The concept of fractional ownership in art isn’t novel, but the incorporation of blockchain technology breathes new life into it. Traditionally, fractional ownership allows investors to purchase securitized shares of an artwork, with the anticipation of profits when the piece is sold. By leveraging the Ethereum blockchain, Freeport not only digitizes this process but also extends certain privileges to shareholders, like displaying the tokenized art in virtual galleries on their computers and the ability to trade their stakes on a secondary market.
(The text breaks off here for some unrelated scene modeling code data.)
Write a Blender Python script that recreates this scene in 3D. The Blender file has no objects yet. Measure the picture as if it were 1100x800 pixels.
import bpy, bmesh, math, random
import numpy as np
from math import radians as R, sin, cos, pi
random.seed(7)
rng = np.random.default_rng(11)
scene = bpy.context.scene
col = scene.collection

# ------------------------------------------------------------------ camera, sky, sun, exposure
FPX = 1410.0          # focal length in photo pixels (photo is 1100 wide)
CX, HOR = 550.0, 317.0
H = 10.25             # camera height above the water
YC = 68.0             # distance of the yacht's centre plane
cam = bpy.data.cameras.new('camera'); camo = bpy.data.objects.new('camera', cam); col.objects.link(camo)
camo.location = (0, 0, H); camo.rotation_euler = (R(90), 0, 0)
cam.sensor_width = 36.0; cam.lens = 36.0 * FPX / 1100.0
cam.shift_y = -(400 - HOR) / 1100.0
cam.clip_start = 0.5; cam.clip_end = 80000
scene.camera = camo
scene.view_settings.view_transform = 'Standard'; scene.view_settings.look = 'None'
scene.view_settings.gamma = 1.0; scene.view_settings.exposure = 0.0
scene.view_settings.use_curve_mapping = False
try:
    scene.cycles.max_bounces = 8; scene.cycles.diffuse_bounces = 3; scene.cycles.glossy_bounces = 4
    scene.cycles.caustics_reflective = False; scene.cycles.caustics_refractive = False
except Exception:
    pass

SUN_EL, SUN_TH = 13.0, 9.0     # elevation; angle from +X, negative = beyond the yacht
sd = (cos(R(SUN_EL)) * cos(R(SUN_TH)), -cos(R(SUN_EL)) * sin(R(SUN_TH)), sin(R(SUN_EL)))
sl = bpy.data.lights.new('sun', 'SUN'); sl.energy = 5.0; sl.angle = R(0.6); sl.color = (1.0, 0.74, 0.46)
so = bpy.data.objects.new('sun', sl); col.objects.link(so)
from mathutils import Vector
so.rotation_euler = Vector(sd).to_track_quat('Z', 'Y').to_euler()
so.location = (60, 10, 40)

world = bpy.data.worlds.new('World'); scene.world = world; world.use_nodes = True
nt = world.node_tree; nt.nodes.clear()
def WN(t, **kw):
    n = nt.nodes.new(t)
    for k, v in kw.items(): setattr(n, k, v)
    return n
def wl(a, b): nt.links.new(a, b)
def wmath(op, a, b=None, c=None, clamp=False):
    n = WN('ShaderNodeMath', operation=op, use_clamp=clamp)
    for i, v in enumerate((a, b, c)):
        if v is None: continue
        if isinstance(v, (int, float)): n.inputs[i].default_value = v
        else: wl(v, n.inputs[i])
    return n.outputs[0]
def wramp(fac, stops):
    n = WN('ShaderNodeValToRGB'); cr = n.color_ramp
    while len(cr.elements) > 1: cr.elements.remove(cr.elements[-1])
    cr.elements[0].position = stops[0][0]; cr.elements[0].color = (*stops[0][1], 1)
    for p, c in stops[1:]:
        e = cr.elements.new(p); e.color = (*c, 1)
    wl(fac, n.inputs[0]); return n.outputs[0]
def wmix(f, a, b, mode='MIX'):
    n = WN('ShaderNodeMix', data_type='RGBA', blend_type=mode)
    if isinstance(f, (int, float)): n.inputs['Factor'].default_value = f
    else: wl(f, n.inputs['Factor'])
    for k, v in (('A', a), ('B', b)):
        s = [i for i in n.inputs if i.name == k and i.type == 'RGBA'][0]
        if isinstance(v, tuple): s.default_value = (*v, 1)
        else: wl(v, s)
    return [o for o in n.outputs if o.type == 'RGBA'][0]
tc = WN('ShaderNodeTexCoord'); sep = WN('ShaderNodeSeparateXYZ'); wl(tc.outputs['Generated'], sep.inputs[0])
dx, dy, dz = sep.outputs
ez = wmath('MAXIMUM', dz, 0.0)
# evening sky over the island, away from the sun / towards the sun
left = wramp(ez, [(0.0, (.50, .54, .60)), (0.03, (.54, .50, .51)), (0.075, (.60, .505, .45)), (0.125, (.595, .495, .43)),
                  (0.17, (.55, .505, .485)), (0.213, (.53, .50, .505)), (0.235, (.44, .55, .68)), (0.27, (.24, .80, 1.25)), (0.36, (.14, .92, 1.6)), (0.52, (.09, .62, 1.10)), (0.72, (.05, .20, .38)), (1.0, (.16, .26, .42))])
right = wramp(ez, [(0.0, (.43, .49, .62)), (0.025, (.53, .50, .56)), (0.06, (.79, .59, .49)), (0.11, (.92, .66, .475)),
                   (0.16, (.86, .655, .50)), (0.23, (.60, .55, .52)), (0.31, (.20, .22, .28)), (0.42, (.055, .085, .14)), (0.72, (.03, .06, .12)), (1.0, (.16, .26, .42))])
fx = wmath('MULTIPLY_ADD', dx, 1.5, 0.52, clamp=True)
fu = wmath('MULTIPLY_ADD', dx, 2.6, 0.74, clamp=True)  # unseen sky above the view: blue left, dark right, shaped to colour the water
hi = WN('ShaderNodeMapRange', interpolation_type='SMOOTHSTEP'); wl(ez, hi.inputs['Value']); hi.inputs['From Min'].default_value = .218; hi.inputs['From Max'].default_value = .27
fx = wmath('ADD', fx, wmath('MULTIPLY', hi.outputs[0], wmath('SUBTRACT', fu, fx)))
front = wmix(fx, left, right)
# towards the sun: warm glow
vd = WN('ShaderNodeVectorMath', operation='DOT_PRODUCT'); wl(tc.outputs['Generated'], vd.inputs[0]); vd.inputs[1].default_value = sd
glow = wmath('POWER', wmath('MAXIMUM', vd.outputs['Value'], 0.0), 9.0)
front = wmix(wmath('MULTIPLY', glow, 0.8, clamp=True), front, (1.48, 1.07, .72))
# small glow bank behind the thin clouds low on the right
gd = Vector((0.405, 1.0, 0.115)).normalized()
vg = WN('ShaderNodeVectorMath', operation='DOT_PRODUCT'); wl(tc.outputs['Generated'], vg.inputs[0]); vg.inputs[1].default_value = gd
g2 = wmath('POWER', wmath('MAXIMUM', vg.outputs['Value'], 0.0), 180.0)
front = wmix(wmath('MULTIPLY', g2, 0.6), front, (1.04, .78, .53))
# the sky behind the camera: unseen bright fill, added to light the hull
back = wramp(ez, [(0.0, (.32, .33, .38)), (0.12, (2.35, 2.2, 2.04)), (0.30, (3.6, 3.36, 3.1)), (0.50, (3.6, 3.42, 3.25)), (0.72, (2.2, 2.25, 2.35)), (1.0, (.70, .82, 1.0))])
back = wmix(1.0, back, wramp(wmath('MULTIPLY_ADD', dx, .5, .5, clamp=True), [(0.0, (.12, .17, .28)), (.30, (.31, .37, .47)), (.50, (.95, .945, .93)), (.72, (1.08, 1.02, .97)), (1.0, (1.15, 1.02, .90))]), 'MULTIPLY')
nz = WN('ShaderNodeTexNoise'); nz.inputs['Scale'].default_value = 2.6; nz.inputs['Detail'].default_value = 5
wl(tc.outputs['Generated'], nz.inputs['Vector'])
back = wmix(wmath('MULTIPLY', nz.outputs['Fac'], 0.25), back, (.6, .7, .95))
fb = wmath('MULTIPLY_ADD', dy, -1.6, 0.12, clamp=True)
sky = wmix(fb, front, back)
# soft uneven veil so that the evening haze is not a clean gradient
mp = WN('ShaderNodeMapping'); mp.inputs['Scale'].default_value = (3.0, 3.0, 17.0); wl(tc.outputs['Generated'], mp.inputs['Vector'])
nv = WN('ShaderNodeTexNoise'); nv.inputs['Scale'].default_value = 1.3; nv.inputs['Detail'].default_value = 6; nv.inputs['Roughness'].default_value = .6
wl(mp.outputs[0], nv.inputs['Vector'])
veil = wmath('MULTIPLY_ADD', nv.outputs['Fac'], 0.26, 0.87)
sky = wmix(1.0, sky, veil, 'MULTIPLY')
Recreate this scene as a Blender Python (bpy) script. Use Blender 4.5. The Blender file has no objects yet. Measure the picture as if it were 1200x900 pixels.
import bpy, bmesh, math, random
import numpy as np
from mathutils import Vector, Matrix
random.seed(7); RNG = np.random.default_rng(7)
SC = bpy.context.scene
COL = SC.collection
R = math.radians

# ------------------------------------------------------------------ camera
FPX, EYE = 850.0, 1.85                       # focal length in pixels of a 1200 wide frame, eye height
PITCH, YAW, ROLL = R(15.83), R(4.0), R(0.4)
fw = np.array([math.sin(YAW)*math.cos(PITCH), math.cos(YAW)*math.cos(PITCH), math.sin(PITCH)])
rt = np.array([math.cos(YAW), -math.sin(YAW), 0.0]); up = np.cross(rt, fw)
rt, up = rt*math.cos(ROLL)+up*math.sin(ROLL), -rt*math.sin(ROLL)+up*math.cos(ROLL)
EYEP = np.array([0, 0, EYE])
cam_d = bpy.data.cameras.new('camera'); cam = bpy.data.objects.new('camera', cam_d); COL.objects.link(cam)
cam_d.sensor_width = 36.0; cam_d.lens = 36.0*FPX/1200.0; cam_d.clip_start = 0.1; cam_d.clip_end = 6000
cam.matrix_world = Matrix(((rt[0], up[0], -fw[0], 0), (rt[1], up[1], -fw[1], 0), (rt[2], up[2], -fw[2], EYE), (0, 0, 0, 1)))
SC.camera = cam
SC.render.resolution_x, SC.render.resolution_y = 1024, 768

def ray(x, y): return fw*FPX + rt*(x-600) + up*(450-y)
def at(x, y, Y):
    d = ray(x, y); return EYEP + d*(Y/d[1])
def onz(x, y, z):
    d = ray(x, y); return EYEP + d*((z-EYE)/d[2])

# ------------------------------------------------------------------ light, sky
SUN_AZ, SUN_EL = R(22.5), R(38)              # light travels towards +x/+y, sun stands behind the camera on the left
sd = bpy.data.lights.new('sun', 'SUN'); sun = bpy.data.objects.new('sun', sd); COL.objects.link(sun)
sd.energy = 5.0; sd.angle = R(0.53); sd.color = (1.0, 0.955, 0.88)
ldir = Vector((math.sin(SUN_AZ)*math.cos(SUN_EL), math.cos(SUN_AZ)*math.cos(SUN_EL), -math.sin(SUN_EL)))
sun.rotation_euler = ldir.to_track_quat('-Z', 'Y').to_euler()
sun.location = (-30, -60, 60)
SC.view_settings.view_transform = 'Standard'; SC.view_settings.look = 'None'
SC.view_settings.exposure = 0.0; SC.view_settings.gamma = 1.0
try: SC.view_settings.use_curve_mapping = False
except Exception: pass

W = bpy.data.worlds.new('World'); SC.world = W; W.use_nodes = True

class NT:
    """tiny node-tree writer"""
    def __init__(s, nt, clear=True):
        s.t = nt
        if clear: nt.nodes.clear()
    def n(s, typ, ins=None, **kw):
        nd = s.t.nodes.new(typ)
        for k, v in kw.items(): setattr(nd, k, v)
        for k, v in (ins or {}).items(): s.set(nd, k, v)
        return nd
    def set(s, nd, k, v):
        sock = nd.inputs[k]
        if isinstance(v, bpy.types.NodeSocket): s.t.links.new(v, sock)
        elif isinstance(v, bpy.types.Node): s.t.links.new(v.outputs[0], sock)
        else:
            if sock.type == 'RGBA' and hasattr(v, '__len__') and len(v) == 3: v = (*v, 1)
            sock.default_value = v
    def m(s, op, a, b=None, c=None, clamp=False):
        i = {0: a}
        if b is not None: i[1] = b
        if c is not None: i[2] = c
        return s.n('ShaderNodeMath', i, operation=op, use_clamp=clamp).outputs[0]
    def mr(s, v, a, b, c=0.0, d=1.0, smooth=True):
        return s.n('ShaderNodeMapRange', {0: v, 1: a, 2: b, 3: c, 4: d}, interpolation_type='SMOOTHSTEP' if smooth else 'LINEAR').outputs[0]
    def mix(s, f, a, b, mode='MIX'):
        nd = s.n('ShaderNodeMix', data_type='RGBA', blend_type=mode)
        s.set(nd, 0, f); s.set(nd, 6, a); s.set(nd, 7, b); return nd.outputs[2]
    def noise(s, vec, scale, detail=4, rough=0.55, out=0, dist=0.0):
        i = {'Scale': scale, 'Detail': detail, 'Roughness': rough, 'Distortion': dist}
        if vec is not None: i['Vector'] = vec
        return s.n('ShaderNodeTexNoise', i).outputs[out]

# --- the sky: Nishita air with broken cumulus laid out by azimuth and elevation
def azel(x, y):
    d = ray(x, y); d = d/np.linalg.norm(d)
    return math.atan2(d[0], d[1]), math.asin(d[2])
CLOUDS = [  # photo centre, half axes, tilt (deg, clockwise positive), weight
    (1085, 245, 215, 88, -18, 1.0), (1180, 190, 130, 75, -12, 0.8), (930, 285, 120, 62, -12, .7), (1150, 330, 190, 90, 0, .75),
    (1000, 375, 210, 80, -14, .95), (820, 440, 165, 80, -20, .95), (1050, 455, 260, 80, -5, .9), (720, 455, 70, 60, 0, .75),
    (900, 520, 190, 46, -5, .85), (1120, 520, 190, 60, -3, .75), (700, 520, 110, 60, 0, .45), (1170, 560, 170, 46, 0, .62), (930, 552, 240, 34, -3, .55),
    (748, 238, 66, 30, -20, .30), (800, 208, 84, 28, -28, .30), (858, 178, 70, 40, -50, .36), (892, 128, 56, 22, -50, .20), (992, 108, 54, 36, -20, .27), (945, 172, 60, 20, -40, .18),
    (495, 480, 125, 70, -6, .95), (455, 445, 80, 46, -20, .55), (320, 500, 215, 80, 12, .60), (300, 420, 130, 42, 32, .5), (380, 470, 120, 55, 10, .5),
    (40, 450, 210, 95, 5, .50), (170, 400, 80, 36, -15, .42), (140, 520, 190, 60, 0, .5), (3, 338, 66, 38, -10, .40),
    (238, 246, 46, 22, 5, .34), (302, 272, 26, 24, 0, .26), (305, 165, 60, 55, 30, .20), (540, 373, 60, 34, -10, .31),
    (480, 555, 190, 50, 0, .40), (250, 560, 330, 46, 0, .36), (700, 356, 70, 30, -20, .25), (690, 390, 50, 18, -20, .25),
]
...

However, there’s a price to pay for this democratization. Freeport’s model involves a number of fees. The share prices, to begin with, are marked up by 10 percent from the previous sales of each print. Investors also have to bear a 10 percent procurement fee, a 1.5 percent annual management fee, and a 10 percent sales fee. This means that a $1,000 investment may equate to less than $800 in actual artwork.

Despite the costs, fractional ownership has potential benefits. It broadens the pool of art investors, making art a more accessible asset class. Furthermore, art investments have shown promise in the past. For instance, the ArtPrice 100 blue-chip index, which monitors works by the 100 best-selling artists at auctions, has outperformed the Dow Jones industrial average since 2000.

However, it’s crucial to note that this impressive performance is primarily driven by top-tier art. A broader measure of the art market, which includes all public auction art sales, was down 18 percent last year. So, while fractional investing provides diversification, the overall returns from the art market can be skewed.

And while it’s an intriguing concept, fractionalized art still holds a minuscule position in the global art market. It accounted for less than 1 percent of the $67.8 billion in global sales in 2022. Yet still adds up to a sizeable amount: over the past five years, around $625 million worth of fractional ownership was sold, primarily from individual investors.